Material for this exercise.
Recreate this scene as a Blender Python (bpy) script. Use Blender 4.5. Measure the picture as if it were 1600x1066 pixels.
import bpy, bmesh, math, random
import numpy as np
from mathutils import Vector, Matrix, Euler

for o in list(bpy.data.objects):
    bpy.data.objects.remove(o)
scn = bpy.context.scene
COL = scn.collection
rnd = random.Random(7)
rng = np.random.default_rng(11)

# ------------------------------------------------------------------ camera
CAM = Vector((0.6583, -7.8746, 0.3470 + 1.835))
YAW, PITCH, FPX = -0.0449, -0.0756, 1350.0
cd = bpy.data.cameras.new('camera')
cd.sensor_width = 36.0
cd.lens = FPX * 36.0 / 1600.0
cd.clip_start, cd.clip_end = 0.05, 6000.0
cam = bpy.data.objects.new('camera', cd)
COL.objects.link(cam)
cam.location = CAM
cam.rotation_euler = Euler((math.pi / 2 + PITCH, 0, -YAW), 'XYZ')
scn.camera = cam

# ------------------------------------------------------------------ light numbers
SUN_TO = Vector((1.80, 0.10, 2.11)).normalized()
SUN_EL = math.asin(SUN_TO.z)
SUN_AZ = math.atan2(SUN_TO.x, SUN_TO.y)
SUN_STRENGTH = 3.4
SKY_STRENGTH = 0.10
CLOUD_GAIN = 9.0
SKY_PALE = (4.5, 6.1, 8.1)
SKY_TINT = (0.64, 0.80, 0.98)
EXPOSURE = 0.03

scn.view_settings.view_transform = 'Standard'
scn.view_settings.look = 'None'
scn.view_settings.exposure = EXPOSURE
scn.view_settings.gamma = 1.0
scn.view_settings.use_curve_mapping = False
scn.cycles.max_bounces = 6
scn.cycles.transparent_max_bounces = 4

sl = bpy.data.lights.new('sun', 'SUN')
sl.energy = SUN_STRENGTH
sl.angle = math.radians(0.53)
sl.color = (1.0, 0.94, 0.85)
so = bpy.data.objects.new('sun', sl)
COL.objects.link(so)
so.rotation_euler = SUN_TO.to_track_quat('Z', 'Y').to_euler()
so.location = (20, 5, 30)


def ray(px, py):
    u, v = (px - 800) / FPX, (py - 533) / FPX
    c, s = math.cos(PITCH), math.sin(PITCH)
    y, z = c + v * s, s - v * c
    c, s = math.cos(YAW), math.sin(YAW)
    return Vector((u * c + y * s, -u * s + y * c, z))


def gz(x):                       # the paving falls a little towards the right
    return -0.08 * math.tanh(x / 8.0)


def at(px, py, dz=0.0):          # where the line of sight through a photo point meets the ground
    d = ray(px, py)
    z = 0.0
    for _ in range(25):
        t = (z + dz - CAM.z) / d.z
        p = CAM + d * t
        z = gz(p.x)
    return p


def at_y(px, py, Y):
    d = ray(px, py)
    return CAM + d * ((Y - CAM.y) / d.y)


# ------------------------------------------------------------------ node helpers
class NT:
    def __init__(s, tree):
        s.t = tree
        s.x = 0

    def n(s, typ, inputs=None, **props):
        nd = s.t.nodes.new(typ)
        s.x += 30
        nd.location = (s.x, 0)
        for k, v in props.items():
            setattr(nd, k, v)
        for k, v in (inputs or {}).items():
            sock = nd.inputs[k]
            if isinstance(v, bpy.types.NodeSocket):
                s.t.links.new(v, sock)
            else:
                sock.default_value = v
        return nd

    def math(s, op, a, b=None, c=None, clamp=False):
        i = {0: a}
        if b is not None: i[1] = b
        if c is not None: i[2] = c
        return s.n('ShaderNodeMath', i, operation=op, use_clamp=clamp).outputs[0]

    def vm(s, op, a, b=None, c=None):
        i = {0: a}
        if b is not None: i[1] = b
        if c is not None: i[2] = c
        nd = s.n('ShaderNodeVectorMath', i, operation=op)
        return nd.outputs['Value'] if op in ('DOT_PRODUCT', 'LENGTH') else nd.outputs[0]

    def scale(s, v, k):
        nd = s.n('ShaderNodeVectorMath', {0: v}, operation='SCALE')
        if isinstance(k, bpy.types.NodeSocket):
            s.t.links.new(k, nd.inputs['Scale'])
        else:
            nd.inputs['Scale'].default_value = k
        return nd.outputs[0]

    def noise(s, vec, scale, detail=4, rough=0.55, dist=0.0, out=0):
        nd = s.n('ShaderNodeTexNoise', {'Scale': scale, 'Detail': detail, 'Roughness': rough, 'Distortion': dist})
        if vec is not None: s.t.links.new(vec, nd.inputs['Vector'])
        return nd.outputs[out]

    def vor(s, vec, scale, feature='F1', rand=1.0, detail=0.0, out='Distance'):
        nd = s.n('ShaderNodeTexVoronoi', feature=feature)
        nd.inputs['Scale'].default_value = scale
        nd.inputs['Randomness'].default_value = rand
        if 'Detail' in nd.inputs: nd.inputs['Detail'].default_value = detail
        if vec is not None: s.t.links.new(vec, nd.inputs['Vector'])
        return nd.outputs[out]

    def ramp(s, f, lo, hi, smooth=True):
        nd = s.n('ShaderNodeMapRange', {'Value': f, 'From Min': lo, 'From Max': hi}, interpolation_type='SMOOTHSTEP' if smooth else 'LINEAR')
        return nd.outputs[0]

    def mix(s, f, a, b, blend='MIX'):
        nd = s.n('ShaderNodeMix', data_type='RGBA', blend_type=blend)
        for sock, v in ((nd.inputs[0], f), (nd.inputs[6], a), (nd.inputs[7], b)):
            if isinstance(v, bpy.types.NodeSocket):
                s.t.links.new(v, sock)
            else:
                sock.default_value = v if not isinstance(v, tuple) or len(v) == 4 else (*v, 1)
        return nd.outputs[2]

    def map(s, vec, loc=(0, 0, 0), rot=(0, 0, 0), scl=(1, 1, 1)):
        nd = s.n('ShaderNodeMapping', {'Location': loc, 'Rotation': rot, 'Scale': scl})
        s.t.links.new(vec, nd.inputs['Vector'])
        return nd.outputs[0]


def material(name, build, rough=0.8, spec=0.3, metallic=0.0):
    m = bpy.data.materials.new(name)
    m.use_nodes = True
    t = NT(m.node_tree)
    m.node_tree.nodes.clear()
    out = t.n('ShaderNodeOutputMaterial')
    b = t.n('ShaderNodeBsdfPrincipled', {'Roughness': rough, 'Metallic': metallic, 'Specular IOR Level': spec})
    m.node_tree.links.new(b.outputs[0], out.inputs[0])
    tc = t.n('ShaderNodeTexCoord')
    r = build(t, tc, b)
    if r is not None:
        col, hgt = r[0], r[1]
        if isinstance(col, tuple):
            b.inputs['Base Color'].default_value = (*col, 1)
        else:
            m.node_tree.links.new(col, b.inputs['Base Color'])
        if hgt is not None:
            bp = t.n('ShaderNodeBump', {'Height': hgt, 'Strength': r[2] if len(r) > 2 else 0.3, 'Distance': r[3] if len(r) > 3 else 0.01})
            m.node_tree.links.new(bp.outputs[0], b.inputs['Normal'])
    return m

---

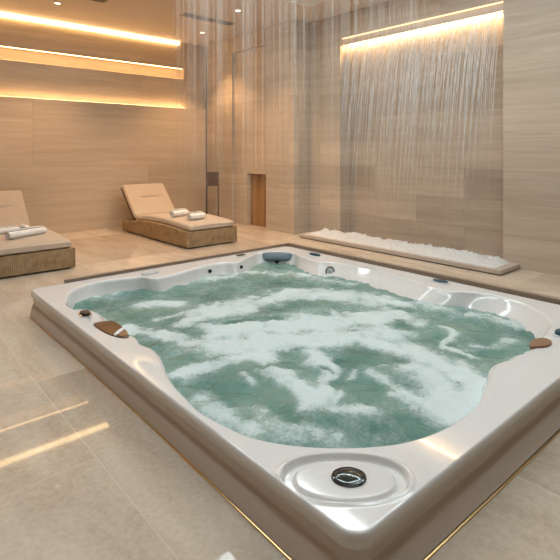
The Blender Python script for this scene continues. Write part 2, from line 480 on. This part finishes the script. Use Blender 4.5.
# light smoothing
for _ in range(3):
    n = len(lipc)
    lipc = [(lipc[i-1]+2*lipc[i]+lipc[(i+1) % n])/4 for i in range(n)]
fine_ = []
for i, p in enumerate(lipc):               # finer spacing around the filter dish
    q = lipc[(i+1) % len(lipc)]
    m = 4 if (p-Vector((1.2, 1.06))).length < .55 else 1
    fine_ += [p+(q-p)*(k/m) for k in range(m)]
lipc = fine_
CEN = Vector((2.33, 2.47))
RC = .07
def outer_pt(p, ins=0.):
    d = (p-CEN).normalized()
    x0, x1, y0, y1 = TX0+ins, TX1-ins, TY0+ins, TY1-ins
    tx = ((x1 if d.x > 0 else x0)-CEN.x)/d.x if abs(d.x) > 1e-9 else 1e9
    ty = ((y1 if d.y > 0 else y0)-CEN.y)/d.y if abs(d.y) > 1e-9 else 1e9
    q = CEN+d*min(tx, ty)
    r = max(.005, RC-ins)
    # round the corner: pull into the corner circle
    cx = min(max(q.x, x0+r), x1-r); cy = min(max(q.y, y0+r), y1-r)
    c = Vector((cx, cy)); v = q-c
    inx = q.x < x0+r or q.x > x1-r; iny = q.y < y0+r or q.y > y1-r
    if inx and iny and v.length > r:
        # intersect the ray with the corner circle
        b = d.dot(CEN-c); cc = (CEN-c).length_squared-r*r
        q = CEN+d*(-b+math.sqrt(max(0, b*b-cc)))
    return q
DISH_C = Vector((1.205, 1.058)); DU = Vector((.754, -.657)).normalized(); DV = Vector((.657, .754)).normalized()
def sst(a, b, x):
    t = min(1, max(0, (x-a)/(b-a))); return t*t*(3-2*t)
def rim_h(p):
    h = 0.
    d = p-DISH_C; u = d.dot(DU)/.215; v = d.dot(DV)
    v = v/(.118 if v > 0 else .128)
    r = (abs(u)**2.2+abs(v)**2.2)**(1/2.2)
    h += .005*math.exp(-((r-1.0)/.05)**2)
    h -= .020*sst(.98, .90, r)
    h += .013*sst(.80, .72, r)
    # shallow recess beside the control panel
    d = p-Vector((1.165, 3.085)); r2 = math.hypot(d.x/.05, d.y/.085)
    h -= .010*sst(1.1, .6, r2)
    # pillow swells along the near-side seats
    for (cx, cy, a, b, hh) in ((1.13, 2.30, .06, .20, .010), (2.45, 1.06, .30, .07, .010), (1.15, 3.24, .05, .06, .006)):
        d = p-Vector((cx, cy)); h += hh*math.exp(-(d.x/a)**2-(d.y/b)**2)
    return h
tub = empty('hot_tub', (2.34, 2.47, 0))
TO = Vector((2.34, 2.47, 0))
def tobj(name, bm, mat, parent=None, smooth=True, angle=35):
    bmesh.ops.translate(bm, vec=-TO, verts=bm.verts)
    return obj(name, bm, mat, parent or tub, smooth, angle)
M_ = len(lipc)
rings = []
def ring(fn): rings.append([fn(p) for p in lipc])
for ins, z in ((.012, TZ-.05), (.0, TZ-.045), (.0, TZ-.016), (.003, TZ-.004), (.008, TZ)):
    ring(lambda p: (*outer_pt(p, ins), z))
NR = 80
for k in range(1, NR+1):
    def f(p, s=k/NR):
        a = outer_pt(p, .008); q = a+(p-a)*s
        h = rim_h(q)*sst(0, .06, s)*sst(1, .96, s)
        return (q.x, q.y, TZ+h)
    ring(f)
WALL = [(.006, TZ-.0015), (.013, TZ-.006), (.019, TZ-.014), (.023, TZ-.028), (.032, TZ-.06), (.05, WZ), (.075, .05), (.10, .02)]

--

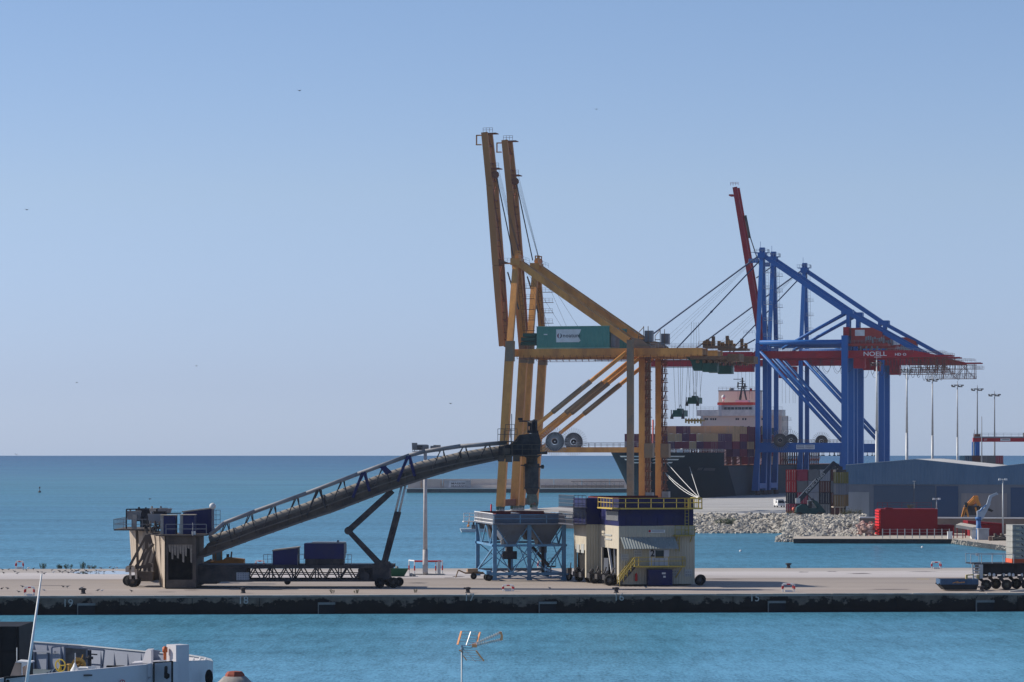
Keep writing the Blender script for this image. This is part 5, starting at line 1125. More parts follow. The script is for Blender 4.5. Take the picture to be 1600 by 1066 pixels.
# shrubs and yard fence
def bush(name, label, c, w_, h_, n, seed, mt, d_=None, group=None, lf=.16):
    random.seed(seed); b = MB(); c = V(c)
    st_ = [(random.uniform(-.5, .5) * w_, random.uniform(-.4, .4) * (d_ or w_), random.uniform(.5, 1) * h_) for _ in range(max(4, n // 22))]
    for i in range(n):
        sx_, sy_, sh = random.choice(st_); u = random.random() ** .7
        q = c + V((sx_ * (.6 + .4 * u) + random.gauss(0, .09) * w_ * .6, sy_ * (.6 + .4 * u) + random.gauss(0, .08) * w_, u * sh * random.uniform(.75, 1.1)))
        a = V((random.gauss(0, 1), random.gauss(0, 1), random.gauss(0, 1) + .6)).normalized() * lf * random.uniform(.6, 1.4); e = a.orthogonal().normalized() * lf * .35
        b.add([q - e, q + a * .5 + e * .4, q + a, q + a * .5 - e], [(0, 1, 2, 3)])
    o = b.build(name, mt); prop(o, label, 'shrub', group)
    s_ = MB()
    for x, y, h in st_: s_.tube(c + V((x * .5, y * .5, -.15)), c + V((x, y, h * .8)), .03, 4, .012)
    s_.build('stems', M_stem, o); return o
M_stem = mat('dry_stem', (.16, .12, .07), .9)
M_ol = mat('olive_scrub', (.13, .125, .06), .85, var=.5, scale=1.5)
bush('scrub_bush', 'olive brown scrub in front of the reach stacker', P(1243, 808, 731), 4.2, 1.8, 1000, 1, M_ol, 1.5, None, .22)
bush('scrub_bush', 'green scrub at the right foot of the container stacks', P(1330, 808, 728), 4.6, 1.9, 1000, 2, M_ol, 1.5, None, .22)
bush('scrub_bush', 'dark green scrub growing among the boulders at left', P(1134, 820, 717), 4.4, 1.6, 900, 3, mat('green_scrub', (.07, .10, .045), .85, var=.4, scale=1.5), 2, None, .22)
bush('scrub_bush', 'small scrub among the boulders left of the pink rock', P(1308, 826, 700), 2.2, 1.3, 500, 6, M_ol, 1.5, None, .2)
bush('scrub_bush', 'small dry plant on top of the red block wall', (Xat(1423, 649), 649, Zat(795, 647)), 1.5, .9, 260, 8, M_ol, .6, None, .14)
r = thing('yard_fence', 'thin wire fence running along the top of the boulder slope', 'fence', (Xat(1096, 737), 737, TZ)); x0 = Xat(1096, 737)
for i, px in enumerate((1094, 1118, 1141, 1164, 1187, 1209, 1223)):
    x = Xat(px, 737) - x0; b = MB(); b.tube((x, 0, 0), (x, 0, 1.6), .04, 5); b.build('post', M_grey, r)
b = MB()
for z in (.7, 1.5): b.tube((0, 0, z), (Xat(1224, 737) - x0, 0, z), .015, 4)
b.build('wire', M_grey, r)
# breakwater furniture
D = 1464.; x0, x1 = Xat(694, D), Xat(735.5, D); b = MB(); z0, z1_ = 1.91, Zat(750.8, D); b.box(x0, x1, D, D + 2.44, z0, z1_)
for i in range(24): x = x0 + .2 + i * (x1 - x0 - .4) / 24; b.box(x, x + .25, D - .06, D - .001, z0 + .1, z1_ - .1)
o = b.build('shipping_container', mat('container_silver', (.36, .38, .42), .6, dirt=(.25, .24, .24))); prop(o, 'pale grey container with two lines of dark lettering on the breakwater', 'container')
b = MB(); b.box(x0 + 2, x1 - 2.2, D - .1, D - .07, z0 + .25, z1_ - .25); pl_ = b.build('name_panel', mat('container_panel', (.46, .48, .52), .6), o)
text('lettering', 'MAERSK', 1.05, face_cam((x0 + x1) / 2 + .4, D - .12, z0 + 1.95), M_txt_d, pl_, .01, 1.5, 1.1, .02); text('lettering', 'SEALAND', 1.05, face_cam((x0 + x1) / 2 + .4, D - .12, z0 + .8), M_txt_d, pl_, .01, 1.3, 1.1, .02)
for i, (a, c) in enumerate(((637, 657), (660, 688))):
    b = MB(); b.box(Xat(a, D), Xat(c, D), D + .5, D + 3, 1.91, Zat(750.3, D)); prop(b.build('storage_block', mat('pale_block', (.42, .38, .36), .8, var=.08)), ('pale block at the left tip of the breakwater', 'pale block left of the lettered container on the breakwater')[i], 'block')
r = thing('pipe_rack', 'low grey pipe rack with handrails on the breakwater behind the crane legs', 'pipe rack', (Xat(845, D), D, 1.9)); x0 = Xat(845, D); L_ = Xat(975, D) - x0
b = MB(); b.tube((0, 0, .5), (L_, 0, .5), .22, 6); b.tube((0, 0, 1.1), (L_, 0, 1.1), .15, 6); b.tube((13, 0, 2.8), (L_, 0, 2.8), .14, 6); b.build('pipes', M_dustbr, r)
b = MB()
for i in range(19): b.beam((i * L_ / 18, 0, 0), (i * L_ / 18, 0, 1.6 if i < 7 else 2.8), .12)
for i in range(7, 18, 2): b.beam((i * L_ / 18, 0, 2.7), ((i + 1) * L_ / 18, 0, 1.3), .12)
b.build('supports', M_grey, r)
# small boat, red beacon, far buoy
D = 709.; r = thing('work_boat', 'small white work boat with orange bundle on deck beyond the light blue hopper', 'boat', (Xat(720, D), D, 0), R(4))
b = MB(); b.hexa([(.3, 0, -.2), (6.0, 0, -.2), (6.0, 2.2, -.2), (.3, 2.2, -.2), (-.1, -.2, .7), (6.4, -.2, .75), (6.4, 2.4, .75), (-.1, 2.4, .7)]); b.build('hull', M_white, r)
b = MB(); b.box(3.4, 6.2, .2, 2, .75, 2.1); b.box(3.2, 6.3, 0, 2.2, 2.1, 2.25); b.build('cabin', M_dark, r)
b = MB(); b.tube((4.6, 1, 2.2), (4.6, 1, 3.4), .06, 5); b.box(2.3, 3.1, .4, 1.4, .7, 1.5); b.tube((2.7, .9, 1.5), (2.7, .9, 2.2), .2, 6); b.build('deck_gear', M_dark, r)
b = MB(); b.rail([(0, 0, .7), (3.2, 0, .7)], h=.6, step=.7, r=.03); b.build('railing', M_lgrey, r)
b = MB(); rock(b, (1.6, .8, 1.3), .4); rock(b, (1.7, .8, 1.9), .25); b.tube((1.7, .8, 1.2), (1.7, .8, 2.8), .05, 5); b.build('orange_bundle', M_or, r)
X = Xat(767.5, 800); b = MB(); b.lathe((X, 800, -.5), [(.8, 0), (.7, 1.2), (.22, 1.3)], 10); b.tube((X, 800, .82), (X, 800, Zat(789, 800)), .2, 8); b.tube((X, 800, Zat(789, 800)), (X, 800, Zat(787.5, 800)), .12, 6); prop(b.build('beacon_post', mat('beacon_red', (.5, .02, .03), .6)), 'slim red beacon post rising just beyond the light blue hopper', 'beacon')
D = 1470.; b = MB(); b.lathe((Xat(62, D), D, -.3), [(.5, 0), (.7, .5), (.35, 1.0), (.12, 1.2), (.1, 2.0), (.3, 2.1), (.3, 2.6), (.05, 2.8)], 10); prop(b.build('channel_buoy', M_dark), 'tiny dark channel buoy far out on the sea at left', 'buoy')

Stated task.
Nothing but the lines from the one with "Recreate this scene" through the one with "rng = np.random.default_rng(11)" should be retyped; include both and keep them exact.

Final result.
Recreate this scene as a Blender Python (bpy) script. Use Blender 4.5. Measure the picture as if it were 1600x1066 pixels.
import bpy, bmesh, math, random
import numpy as np
from mathutils import Vector, Matrix, Euler

for o in list(bpy.data.objects):
    bpy.data.objects.remove(o)
scn = bpy.context.scene
COL = scn.collection
rnd = random.Random(7)
rng = np.random.default_rng(11)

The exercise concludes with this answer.